However, the Saab was not quite the perfect Swede I had hoped for. Despite its clean appearance, not long after purchasing the car I experienced first hand a severe case of used-car-buyer-beware. A string of mechanical problems soon presented themselves, from a rust-ridden exhaust to a sump that appeared to be more glue than metal. The climax of the Saab's problems occurred when I took it to get what I had thought would just be the head gasket done only to find the engine was in severe need of a rebuild. By the time I had owned the car six months I had already spent more than the car's purchase price on mechanical repairs.
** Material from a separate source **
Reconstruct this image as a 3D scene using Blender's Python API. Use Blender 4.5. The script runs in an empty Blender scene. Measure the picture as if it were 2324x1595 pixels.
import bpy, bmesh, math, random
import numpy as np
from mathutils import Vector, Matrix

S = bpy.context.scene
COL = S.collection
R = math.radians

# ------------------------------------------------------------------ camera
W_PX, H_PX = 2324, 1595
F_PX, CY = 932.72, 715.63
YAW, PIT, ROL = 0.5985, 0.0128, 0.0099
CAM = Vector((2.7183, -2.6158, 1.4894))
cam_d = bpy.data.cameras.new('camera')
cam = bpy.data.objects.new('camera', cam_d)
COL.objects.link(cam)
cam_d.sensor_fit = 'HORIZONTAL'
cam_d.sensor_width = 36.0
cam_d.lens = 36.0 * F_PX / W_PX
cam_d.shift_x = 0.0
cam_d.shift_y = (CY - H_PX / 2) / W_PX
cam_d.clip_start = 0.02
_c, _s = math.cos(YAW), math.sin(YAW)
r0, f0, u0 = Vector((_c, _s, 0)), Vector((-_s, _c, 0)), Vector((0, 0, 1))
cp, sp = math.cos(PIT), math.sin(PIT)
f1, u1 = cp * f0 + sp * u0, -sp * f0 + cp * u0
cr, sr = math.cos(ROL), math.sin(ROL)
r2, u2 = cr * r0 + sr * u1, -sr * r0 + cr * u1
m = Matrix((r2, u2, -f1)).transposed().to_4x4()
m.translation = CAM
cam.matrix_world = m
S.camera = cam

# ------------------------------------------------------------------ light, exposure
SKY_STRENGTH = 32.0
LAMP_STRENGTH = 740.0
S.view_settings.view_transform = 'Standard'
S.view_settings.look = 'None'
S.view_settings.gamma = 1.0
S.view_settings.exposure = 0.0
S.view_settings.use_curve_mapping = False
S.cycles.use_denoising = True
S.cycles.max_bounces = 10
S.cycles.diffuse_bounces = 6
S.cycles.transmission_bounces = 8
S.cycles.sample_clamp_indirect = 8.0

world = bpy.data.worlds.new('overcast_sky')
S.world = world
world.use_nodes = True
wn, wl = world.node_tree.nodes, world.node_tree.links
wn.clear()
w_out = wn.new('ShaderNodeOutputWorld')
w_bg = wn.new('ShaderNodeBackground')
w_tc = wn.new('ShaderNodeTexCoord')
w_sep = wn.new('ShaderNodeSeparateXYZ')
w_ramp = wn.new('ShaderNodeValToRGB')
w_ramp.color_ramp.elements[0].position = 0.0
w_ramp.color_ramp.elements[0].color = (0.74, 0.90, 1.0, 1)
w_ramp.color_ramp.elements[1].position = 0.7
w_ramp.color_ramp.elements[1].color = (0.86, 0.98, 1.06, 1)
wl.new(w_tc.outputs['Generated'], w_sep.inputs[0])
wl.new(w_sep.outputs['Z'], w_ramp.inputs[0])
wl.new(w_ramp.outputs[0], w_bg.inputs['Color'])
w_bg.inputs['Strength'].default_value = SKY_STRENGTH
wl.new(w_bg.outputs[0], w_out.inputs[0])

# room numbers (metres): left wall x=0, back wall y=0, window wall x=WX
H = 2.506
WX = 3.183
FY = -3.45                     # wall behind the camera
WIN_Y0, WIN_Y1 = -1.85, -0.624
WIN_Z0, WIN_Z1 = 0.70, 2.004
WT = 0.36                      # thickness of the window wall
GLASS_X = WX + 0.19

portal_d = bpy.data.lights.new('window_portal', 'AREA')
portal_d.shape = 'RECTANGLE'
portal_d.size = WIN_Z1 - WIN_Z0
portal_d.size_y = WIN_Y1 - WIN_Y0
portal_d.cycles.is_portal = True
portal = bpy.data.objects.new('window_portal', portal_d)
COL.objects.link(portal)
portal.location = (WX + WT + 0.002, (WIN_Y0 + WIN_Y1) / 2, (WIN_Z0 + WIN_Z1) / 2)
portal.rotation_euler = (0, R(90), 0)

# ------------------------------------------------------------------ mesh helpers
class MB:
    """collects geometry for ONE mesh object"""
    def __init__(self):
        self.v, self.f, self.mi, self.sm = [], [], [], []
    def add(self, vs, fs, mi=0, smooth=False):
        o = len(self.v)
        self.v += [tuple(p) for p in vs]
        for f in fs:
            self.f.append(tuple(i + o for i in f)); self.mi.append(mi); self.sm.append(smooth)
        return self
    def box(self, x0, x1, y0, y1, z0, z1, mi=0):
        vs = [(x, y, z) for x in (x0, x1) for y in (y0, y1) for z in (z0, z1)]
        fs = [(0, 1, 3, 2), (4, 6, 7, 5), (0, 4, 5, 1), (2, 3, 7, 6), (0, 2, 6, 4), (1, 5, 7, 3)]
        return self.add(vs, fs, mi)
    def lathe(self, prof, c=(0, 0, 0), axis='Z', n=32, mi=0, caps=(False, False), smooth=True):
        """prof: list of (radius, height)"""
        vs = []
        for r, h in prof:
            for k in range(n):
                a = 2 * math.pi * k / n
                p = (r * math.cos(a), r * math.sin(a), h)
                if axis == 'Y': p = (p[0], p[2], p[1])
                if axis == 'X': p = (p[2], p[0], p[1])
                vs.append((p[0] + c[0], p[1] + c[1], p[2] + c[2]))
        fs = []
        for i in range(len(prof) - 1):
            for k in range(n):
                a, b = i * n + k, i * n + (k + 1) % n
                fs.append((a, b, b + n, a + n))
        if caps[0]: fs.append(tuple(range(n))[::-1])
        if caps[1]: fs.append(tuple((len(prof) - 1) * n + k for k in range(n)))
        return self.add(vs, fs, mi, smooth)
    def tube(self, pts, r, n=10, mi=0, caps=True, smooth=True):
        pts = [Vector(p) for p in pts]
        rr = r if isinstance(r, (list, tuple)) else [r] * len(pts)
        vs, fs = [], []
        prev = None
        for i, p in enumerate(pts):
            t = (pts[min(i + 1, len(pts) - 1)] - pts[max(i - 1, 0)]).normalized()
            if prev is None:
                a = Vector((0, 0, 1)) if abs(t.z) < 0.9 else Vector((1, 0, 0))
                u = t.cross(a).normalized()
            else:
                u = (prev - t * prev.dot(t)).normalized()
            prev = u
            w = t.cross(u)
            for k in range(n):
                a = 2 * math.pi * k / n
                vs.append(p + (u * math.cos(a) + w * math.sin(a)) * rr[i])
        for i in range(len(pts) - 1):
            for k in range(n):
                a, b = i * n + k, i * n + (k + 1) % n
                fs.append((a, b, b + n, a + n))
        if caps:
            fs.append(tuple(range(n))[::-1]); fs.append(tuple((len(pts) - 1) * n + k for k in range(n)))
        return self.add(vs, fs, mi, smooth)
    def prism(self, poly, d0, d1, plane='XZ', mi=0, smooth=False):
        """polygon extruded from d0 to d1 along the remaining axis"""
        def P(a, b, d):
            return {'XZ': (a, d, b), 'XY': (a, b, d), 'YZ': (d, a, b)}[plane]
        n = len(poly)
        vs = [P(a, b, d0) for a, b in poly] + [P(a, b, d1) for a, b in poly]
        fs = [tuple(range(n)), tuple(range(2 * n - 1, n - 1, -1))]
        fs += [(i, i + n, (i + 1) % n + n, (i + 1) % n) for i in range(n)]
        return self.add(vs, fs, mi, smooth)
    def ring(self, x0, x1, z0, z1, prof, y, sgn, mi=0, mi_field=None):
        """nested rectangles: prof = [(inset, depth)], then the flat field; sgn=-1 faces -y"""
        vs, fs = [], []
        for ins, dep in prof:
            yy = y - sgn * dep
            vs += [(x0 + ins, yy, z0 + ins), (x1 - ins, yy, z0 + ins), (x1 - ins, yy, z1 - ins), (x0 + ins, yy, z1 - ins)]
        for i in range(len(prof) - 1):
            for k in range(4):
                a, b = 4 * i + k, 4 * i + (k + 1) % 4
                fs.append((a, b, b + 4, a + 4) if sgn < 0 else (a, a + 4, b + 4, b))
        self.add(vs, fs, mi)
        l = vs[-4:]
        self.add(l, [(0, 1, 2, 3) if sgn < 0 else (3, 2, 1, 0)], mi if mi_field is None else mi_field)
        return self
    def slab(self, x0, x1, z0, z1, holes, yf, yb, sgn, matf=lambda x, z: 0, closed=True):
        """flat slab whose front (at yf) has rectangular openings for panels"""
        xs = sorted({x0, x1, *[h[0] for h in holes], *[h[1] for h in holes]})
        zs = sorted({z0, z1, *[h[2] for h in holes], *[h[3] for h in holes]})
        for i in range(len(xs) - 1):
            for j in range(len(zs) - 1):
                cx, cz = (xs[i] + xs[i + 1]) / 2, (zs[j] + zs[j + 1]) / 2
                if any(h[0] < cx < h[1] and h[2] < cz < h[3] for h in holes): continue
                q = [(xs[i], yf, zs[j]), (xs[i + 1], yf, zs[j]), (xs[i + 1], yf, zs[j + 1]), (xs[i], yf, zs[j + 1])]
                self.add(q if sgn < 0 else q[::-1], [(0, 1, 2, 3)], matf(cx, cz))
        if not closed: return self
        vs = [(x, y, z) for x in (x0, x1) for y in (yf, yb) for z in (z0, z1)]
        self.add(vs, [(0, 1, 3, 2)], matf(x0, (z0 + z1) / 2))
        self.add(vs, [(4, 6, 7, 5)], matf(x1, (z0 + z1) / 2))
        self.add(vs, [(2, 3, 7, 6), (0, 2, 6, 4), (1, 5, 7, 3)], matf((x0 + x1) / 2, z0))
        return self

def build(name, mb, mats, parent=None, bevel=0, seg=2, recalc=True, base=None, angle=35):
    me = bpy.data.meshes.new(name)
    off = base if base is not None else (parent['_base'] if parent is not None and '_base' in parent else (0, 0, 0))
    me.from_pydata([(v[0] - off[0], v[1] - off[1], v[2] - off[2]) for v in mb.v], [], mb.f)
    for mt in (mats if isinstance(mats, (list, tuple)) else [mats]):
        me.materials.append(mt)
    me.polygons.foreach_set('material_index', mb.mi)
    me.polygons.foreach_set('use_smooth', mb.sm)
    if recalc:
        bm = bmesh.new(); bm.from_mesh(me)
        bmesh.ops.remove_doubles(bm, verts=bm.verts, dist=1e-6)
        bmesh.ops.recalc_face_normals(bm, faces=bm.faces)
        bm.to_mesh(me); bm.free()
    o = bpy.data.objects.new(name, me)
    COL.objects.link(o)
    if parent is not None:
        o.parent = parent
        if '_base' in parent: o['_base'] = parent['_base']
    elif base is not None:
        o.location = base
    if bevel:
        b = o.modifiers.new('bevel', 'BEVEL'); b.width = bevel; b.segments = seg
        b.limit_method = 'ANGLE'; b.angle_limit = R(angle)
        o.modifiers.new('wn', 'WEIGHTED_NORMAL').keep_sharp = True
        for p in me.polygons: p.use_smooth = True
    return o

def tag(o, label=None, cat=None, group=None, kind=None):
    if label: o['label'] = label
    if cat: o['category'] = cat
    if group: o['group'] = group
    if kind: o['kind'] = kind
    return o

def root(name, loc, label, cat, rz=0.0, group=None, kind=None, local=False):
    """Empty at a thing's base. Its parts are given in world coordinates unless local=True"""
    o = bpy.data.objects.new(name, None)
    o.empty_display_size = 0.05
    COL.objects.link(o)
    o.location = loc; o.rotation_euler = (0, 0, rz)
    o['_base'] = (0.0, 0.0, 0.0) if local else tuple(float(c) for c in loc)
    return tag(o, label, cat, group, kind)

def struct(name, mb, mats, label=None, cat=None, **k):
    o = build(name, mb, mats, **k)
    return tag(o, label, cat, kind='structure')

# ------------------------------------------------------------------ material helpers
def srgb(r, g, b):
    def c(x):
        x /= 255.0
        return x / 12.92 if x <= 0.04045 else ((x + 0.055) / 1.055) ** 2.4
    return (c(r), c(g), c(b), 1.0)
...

Of course, had I been presented with the choice of these expenses all at once, I could have chosen to give up on the car completely, but at each increment I the best decision at the time seemed to be to continue with the next repair. Needless to say, my previously relaxed attitude towards pre-purchase mechanical inspections changed after that. To its credit, after the engine rebuild I had no trouble at all with the 9000, with the only major expense being replacing all four brake discs at once (predictable, but unfortunately still relatively expensive). I did fear that the clunky gearbox was an expensive repair bill waiting to happen, but thankfully I traded the car in on my Focus before any such problems surfaced. 
In the two years that I owned it, the Saab and I shared many journeys from camping in the Yarra Ranges, to the five-hour each way journey from Melbourne to Port Fairy with a camper trailer in tow. The 9000 was probably most at home on a nice straight highway, where its engine was torquey enough and it didn't often have to change gears, although cruise control would have been nice. Corners were certainly not its strength, nor was city traffic in which it provided endless entertainment by solidly clunking between first and second gears unless a delicate throttle adjustment was applied at exactly the right moment.
When the time came to move on, it was not hard to let this one go. In two years I think I had formed less of an emotional attachment to this car than I had to my Peugeot in just five months. If nothing else I had a love-hate relationship with this car. Hate, because of its expensive troubles and uninvolving driving experience, yet still a hint of love because it was a car, and it was mine. Also, in a strange Swedish way it was just a little bit special.